# [Exercise prompt]
Reproduce the following material exactly, including every line.

# [Source excerpt]
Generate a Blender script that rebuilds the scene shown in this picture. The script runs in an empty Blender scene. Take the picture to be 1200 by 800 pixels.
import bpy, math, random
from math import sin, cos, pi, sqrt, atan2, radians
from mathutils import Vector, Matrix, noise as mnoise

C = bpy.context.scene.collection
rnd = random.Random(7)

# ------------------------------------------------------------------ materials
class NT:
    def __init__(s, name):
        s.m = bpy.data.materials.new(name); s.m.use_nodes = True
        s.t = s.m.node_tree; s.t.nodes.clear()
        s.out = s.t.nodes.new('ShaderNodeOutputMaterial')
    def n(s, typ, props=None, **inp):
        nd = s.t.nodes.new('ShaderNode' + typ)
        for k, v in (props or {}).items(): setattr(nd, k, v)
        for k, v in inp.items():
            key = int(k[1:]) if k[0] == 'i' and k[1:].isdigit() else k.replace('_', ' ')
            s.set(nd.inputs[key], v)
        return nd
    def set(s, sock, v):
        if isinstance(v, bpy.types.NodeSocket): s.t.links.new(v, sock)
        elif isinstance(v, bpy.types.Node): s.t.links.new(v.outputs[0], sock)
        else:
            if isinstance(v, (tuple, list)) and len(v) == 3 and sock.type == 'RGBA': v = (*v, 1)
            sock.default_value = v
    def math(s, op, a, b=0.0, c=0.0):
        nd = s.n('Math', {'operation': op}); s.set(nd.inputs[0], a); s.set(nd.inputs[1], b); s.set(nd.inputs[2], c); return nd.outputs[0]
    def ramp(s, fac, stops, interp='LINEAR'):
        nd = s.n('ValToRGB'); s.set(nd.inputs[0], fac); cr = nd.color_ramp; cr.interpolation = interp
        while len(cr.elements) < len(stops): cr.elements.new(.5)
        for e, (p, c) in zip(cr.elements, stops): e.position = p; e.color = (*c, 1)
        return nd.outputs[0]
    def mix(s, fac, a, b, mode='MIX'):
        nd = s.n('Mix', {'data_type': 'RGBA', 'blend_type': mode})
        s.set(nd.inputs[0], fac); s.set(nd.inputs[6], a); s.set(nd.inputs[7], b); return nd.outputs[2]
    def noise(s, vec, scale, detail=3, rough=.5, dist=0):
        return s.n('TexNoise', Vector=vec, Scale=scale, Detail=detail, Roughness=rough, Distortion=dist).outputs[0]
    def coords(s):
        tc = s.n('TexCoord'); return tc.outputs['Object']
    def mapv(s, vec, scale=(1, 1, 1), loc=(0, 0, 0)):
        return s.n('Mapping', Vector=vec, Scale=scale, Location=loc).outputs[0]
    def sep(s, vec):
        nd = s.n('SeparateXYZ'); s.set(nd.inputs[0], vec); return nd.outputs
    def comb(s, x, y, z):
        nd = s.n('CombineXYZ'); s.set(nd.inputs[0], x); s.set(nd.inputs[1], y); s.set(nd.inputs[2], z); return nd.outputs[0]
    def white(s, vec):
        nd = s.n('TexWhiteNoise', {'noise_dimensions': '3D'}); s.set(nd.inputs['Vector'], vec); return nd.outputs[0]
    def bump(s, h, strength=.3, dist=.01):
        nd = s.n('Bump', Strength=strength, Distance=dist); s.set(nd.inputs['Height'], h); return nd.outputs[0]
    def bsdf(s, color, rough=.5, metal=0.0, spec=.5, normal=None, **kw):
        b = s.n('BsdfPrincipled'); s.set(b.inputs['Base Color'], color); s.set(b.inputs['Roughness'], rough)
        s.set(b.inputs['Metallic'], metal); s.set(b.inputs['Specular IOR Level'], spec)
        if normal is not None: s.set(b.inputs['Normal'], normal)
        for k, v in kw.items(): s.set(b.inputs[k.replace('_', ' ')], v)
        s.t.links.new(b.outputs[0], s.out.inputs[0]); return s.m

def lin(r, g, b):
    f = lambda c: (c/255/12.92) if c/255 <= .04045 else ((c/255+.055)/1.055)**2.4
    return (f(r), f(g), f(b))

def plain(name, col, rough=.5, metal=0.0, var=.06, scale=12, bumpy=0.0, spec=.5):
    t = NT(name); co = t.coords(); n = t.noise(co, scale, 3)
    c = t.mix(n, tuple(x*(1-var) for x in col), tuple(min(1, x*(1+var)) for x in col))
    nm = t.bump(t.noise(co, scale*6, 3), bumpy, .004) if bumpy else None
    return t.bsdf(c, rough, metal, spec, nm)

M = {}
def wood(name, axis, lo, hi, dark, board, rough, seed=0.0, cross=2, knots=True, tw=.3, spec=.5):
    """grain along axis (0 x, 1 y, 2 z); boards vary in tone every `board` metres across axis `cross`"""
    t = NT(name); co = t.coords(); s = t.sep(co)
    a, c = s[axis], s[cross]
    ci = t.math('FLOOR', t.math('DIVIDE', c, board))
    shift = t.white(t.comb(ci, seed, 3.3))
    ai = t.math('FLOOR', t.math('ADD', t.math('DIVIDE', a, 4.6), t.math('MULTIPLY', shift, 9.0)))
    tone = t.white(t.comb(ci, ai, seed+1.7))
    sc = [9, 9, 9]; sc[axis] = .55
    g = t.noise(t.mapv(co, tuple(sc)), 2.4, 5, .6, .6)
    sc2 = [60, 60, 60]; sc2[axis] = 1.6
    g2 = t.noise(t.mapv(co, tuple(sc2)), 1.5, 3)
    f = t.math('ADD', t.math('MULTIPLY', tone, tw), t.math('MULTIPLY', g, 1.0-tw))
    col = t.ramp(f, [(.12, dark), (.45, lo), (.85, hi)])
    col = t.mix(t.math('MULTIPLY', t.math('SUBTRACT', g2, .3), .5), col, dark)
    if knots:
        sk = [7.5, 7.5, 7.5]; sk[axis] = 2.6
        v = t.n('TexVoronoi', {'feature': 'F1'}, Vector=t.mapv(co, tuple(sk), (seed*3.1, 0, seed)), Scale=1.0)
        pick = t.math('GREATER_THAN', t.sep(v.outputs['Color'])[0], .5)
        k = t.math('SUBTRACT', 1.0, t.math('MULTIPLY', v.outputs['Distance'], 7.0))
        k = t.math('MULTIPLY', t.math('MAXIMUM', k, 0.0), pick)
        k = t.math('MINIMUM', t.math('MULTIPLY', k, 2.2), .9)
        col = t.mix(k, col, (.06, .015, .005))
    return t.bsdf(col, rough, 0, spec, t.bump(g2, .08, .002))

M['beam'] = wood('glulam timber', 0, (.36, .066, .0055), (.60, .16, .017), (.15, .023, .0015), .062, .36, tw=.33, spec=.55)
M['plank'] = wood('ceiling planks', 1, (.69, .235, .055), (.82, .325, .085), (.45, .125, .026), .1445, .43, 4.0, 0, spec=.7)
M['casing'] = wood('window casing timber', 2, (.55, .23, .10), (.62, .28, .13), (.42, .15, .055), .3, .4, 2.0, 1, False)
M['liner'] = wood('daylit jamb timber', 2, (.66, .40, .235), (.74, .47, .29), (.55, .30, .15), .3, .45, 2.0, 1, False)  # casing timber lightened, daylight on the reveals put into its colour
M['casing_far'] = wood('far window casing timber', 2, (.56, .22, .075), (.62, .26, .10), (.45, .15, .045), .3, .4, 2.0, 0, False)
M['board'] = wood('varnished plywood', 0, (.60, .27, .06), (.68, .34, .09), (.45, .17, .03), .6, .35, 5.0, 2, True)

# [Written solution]
Generate a Blender script that rebuilds the scene shown in this picture. The script runs in an empty Blender scene. Take the picture to be 1200 by 800 pixels.
import bpy, math, random
from math import sin, cos, pi, sqrt, atan2, radians
from mathutils import Vector, Matrix, noise as mnoise

C = bpy.context.scene.collection
rnd = random.Random(7)

# ------------------------------------------------------------------ materials
class NT:
    def __init__(s, name):
        s.m = bpy.data.materials.new(name); s.m.use_nodes = True
        s.t = s.m.node_tree; s.t.nodes.clear()
        s.out = s.t.nodes.new('ShaderNodeOutputMaterial')
    def n(s, typ, props=None, **inp):
        nd = s.t.nodes.new('ShaderNode' + typ)
        for k, v in (props or {}).items(): setattr(nd, k, v)
        for k, v in inp.items():
            key = int(k[1:]) if k[0] == 'i' and k[1:].isdigit() else k.replace('_', ' ')
            s.set(nd.inputs[key], v)
        return nd
    def set(s, sock, v):
        if isinstance(v, bpy.types.NodeSocket): s.t.links.new(v, sock)
        elif isinstance(v, bpy.types.Node): s.t.links.new(v.outputs[0], sock)
        else:
            if isinstance(v, (tuple, list)) and len(v) == 3 and sock.type == 'RGBA': v = (*v, 1)
            sock.default_value = v
    def math(s, op, a, b=0.0, c=0.0):
        nd = s.n('Math', {'operation': op}); s.set(nd.inputs[0], a); s.set(nd.inputs[1], b); s.set(nd.inputs[2], c); return nd.outputs[0]
    def ramp(s, fac, stops, interp='LINEAR'):
        nd = s.n('ValToRGB'); s.set(nd.inputs[0], fac); cr = nd.color_ramp; cr.interpolation = interp
        while len(cr.elements) < len(stops): cr.elements.new(.5)
        for e, (p, c) in zip(cr.elements, stops): e.position = p; e.color = (*c, 1)
        return nd.outputs[0]
    def mix(s, fac, a, b, mode='MIX'):
        nd = s.n('Mix', {'data_type': 'RGBA', 'blend_type': mode})
        s.set(nd.inputs[0], fac); s.set(nd.inputs[6], a); s.set(nd.inputs[7], b); return nd.outputs[2]
    def noise(s, vec, scale, detail=3, rough=.5, dist=0):
        return s.n('TexNoise', Vector=vec, Scale=scale, Detail=detail, Roughness=rough, Distortion=dist).outputs[0]
    def coords(s):
        tc = s.n('TexCoord'); return tc.outputs['Object']
    def mapv(s, vec, scale=(1, 1, 1), loc=(0, 0, 0)):
        return s.n('Mapping', Vector=vec, Scale=scale, Location=loc).outputs[0]
    def sep(s, vec):
        nd = s.n('SeparateXYZ'); s.set(nd.inputs[0], vec); return nd.outputs
    def comb(s, x, y, z):
        nd = s.n('CombineXYZ'); s.set(nd.inputs[0], x); s.set(nd.inputs[1], y); s.set(nd.inputs[2], z); return nd.outputs[0]
    def white(s, vec):
        nd = s.n('TexWhiteNoise', {'noise_dimensions': '3D'}); s.set(nd.inputs['Vector'], vec); return nd.outputs[0]
    def bump(s, h, strength=.3, dist=.01):
        nd = s.n('Bump', Strength=strength, Distance=dist); s.set(nd.inputs['Height'], h); return nd.outputs[0]
    def bsdf(s, color, rough=.5, metal=0.0, spec=.5, normal=None, **kw):
        b = s.n('BsdfPrincipled'); s.set(b.inputs['Base Color'], color); s.set(b.inputs['Roughness'], rough)
        s.set(b.inputs['Metallic'], metal); s.set(b.inputs['Specular IOR Level'], spec)
        if normal is not None: s.set(b.inputs['Normal'], normal)
        for k, v in kw.items(): s.set(b.inputs[k.replace('_', ' ')], v)
        s.t.links.new(b.outputs[0], s.out.inputs[0]); return s.m

def lin(r, g, b):
    f = lambda c: (c/255/12.92) if c/255 <= .04045 else ((c/255+.055)/1.055)**2.4
    return (f(r), f(g), f(b))

def plain(name, col, rough=.5, metal=0.0, var=.06, scale=12, bumpy=0.0, spec=.5):
    t = NT(name); co = t.coords(); n = t.noise(co, scale, 3)
    c = t.mix(n, tuple(x*(1-var) for x in col), tuple(min(1, x*(1+var)) for x in col))
    nm = t.bump(t.noise(co, scale*6, 3), bumpy, .004) if bumpy else None
    return t.bsdf(c, rough, metal, spec, nm)

M = {}
def wood(name, axis, lo, hi, dark, board, rough, seed=0.0, cross=2, knots=True, tw=.3, spec=.5):
    """grain along axis (0 x, 1 y, 2 z); boards vary in tone every `board` metres across axis `cross`"""
    t = NT(name); co = t.coords(); s = t.sep(co)
    a, c = s[axis], s[cross]
    ci = t.math('FLOOR', t.math('DIVIDE', c, board))
    shift = t.white(t.comb(ci, seed, 3.3))
    ai = t.math('FLOOR', t.math('ADD', t.math('DIVIDE', a, 4.6), t.math('MULTIPLY', shift, 9.0)))
    tone = t.white(t.comb(ci, ai, seed+1.7))
    sc = [9, 9, 9]; sc[axis] = .55
    g = t.noise(t.mapv(co, tuple(sc)), 2.4, 5, .6, .6)
    sc2 = [60, 60, 60]; sc2[axis] = 1.6
    g2 = t.noise(t.mapv(co, tuple(sc2)), 1.5, 3)
    f = t.math('ADD', t.math('MULTIPLY', tone, tw), t.math('MULTIPLY', g, 1.0-tw))
    col = t.ramp(f, [(.12, dark), (.45, lo), (.85, hi)])
    col = t.mix(t.math('MULTIPLY', t.math('SUBTRACT', g2, .3), .5), col, dark)
    if knots:
        sk = [7.5, 7.5, 7.5]; sk[axis] = 2.6
        v = t.n('TexVoronoi', {'feature': 'F1'}, Vector=t.mapv(co, tuple(sk), (seed*3.1, 0, seed)), Scale=1.0)
        pick = t.math('GREATER_THAN', t.sep(v.outputs['Color'])[0], .5)
        k = t.math('SUBTRACT', 1.0, t.math('MULTIPLY', v.outputs['Distance'], 7.0))
        k = t.math('MULTIPLY', t.math('MAXIMUM', k, 0.0), pick)
        k = t.math('MINIMUM', t.math('MULTIPLY', k, 2.2), .9)
        col = t.mix(k, col, (.06, .015, .005))
    return t.bsdf(col, rough, 0, spec, t.bump(g2, .08, .002))

M['beam'] = wood('glulam timber', 0, (.36, .066, .0055), (.60, .16, .017), (.15, .023, .0015), .062, .36, tw=.33, spec=.55)
M['plank'] = wood('ceiling planks', 1, (.69, .235, .055), (.82, .325, .085), (.45, .125, .026), .1445, .43, 4.0, 0, spec=.7)
M['casing'] = wood('window casing timber', 2, (.55, .23, .10), (.62, .28, .13), (.42, .15, .055), .3, .4, 2.0, 1, False)
M['liner'] = wood('daylit jamb timber', 2, (.66, .40, .235), (.74, .47, .29), (.55, .30, .15), .3, .45, 2.0, 1, False)  # casing timber lightened, daylight on the reveals put into its colour
M['casing_far'] = wood('far window casing timber', 2, (.56, .22, .075), (.62, .26, .10), (.45, .15, .045), .3, .4, 2.0, 0, False)
M['board'] = wood('varnished plywood', 0, (.60, .27, .06), (.68, .34, .09), (.45, .17, .03), .6, .35, 5.0, 2, True)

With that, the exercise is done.